Wherever He leads...

As 2010 draws to a close, I sit here and ponder where the last year has gone? It seems like just yesterday, my closest friends and I were piled up in the Shelton house celebrating the final hours of 2009. And now, as I sit here watching the finale of The Sing Off, I’m absolutely astounded at what this year has meant to me. After 18 months of intense, face to floor prayer, God counted me worthy to enter full time Christian ministry. Walking away from the safety and security of a government career was difficult, but I can honestly say it was worth it. The last nine months have not been easy, actually harder than anything else I’ve ever done. I’ve experienced heartache like never before, betrayal that no one deserves, and loneliness I wouldn’t wish on anyone. At the same time, I’ve been stretched and challenged to become a better me. I’ve made new friends that I don’t know how I ever lived without and walked away from others that proved more harmful than good.

When praying for direction in what God wanted me to take away from this year, I stumbled upon a message from TD Jakes entitled “The Glory is on the Floor.” In his sermon, he talked about the washing of the disciples’ feet by Jesus before His crucifixion. Before He began, He laid aside His garments and He got down on the floor. He humbled Himself before the men who served Him. He washed off the dust of where they had been. He cleansed them from their past. I was rebuked in my spirit, wondering how many times in my life have I asked God to move me on, despite my past? How often do I lay down a burden, only to pick it right back up again? Why do I allow the fear of my past to restrict my future? When I accepted God’s gift of salvation and determined to live my life for Him, He washed my feet. He knocked off all the dirt of past roads I’d walked and allowed me to enter my new life clean. The hardest lesson I learned in 2010 was that He does count me worthy. That nothing in my past hinders His love for me. He created me for a specific reason, with certain gifts and talents, to serve a special purpose. As I get stronger in my spirit, He shows me who I am in Him. I can’t earn His grace or His love.
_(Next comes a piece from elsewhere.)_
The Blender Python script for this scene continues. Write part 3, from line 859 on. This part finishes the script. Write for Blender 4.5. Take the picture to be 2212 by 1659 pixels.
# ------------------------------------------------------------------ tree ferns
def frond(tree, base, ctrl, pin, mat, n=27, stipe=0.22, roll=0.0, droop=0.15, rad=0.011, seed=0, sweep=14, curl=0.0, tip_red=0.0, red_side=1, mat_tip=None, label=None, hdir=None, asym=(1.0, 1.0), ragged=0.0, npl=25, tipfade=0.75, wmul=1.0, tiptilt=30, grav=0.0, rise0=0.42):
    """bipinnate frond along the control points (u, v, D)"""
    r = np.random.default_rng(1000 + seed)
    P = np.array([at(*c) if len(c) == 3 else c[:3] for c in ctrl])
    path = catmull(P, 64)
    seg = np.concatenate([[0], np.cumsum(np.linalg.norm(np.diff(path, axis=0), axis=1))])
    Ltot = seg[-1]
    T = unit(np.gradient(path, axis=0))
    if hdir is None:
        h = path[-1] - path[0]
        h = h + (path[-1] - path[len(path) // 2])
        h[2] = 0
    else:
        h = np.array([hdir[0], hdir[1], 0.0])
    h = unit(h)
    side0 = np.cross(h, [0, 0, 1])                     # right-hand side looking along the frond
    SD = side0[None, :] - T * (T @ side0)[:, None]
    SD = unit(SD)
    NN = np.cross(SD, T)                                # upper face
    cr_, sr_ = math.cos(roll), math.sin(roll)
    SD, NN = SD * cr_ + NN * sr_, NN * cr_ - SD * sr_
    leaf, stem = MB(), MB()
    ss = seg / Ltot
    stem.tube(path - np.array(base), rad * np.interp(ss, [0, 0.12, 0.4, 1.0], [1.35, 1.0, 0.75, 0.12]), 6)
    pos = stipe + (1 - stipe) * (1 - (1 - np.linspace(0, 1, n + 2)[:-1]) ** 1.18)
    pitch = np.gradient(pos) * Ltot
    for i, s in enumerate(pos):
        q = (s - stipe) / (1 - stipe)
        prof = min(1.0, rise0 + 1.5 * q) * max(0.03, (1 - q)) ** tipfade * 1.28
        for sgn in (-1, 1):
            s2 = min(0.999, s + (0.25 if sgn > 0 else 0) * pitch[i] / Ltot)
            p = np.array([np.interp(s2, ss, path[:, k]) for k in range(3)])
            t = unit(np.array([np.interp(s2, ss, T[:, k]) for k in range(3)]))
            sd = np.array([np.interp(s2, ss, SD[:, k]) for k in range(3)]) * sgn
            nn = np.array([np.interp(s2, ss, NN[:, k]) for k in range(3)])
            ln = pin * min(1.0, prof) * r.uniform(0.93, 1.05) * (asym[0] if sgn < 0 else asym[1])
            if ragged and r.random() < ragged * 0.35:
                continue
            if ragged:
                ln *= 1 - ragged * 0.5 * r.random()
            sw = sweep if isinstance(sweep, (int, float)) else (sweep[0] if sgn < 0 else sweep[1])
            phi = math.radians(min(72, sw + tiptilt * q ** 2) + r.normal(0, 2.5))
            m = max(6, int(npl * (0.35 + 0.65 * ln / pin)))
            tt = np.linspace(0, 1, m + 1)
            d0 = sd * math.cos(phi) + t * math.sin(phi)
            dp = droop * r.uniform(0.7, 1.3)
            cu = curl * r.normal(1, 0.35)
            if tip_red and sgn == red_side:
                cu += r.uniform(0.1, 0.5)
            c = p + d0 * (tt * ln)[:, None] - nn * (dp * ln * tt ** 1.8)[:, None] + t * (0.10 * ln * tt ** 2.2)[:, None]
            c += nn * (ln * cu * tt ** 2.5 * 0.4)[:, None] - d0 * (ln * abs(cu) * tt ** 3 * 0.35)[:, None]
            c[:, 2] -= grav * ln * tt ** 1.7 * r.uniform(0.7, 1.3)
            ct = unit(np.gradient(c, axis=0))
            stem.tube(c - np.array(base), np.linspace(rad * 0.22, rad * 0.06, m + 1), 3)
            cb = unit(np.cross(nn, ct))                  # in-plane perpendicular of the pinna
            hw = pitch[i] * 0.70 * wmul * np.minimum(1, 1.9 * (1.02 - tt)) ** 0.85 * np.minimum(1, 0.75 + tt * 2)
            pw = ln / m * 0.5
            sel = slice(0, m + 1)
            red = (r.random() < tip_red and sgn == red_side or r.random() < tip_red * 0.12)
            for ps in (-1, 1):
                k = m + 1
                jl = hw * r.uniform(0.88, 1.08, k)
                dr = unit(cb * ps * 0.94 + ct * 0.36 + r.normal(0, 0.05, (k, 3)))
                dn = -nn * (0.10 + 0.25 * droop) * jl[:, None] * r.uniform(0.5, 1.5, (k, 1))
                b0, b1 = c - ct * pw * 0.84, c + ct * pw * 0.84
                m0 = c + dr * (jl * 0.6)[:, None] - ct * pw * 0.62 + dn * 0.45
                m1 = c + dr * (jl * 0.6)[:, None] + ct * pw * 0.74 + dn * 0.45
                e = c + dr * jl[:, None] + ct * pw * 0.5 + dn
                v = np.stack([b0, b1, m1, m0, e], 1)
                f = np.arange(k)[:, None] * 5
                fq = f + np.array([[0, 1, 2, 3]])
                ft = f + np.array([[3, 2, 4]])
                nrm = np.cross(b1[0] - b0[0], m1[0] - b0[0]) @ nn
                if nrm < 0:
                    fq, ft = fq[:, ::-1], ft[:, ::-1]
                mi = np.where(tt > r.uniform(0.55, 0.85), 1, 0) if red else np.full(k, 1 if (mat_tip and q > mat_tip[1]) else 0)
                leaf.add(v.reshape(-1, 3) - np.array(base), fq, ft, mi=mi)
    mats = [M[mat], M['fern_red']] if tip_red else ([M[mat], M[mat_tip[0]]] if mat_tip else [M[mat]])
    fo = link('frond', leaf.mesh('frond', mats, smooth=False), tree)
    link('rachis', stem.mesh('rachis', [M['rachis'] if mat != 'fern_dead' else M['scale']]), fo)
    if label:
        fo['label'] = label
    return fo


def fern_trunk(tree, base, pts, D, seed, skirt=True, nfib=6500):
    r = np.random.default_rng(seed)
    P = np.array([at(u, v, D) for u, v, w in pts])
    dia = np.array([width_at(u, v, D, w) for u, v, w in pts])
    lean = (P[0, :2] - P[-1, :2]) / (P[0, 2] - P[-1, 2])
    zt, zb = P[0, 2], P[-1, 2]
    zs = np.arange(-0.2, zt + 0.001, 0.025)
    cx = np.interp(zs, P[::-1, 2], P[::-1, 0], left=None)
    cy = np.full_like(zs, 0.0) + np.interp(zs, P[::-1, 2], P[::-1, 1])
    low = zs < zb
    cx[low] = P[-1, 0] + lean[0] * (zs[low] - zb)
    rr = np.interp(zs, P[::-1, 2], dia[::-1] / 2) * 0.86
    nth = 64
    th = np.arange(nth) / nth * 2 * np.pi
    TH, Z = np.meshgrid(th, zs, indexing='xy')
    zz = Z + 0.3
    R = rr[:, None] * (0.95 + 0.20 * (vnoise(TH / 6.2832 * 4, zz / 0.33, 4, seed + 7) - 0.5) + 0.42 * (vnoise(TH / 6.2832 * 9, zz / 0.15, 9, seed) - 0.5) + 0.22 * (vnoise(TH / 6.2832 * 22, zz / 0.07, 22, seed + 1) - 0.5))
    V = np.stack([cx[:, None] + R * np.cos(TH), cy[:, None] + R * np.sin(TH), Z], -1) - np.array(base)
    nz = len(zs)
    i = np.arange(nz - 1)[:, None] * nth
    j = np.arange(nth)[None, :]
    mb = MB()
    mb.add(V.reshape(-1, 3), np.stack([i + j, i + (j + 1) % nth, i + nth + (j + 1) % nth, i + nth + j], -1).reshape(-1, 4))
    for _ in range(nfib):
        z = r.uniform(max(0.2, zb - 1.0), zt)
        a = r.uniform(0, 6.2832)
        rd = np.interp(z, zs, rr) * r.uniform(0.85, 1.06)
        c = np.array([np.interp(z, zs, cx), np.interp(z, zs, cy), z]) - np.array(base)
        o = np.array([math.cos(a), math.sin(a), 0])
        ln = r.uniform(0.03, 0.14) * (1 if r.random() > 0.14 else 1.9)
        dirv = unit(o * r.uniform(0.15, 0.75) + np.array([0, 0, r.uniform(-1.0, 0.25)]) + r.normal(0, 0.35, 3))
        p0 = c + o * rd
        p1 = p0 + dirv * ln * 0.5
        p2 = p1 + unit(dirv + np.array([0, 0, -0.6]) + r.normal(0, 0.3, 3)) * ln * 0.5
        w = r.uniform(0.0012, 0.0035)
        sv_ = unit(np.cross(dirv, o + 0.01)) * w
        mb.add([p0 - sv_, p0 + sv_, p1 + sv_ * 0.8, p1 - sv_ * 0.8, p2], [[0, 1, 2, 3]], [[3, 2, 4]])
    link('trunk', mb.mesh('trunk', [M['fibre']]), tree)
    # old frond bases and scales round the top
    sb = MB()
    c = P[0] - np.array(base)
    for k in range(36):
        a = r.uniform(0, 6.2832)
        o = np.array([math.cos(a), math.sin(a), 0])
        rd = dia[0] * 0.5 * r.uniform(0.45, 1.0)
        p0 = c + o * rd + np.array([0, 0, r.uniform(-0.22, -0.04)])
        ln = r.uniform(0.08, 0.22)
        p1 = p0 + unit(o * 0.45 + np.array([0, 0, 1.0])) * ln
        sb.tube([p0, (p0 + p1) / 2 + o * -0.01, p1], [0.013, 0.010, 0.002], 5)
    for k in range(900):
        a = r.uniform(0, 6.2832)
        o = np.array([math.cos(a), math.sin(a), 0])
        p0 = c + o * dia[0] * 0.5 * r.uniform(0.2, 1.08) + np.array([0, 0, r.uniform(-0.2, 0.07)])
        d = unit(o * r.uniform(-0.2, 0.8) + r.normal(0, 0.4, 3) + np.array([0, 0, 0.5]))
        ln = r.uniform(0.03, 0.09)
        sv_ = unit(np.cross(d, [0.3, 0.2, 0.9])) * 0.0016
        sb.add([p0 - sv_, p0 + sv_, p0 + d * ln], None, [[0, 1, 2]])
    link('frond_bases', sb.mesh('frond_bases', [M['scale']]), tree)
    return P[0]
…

As I walk towards 2011, with a renewed spirit, I wait expectantly for what God has in store. I pray He will guide each step, I beg Him to teach me more, and I lay my life at His feet to be used anyway He sees fit. Will 2011 take me to a new state or country? Will 2011 be the year God introduces me to my significant other? I have no idea, but I know who does and I trust Him. God gave me a verse, as I wrote this blog. Isaiah 30:21 says - Your own ears will hear him. Right behind you a voice will say, “This is the way you should go,” 
whether to the right or to the left. I will praise Him, I will worship Him, I will trust Him, I will believe Him…Wherever He leads, I’ll go.

Be blessed as you reflect on this past year. I pray 2011 brings revelation to your mind, forgiveness to your heart, and joy to your spirit.